Soviet spy who allegedly thwarted Nazi plot to murder Roosevelt dies

She was involved in Operation Long-Jump was an alleged Nazi plot to murder Stalin, Roosevelt and Truman during the 1943 Tehran Summit.

FRANKLIN ROOSEVELT (photo credit: REUTERS)
FRANKLIN ROOSEVELT
(photo credit: REUTERS)
Soviet spy Goar Vartanyan, who passed away on Monday at age 93, served the Soviet Union during the Great Patriotic War, which is the name Russians use to describe World War II. 
Vartanyan was involved in what Russians refer to as Operation Long-Jump, an alleged Nazi plot to murder the leaders of the "Big Three" allied countries – Russia's premier Joseph Stalin, the UK's prime minister Winston Churchill and US president Franklin D. Roosevelt – when they met in Tehran in 1943. 
While it is accepted in Russia as a real Nazi operational plan which was thwarted by the NKVD – the Soviet Union's Interior Ministry at the time – Western intelligence services doubt it. 
As the Russians view it, Vartanyan and her husband led the Soviet effort to ensure the meeting of the three world leaders be as safe as possible.
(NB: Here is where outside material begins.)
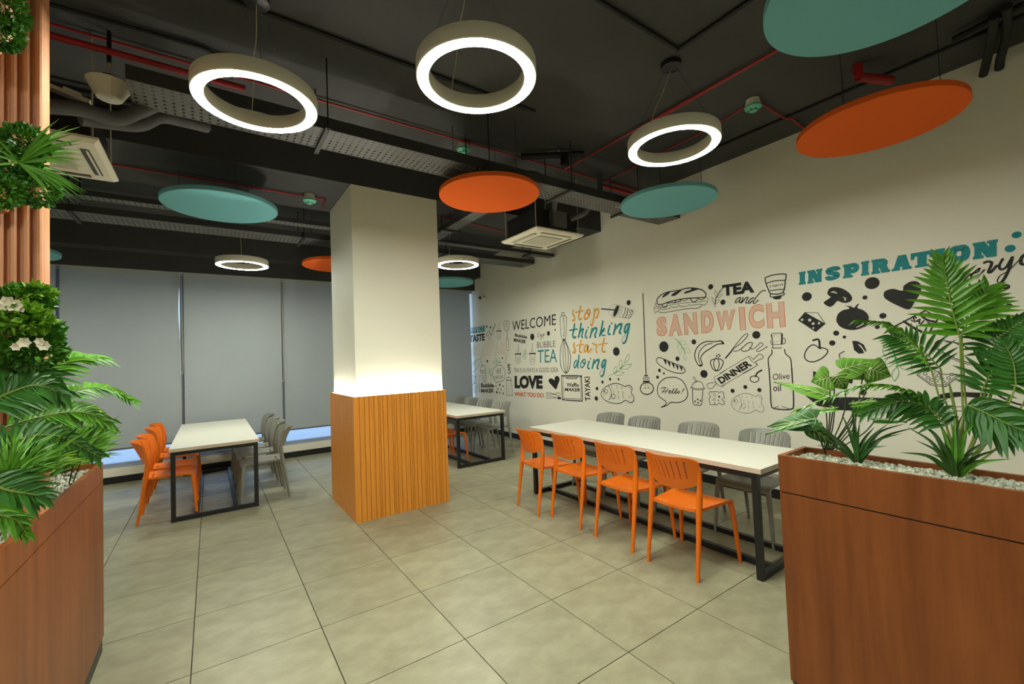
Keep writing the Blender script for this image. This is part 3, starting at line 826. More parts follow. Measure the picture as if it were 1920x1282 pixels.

Under their command, Nazi efforts to establish a command center in Tehran – from which to await a team of secret agents – were uncovered and foiled. 
The Nazi mission was allegedly led by Otto Skorzeny, who denied after the war ended that it had ever existed.  
Spy work being what it is, it is difficult to know for sure where reality ends and myth making, on all sides, begins. 
Russia's Foreign Intelligence Service [SVR] called Vartanyan and her late husband Gevork "Heroes of the Soviet Union." 
Stalin and Hitler originally collaborated in the invasion and division of Poland, the event which officially ignited the Second World War. Only when Nazi Germany turned on the USSR in an attempt to reach Moscow did Stalin join the US and the UK against the Nazi leader.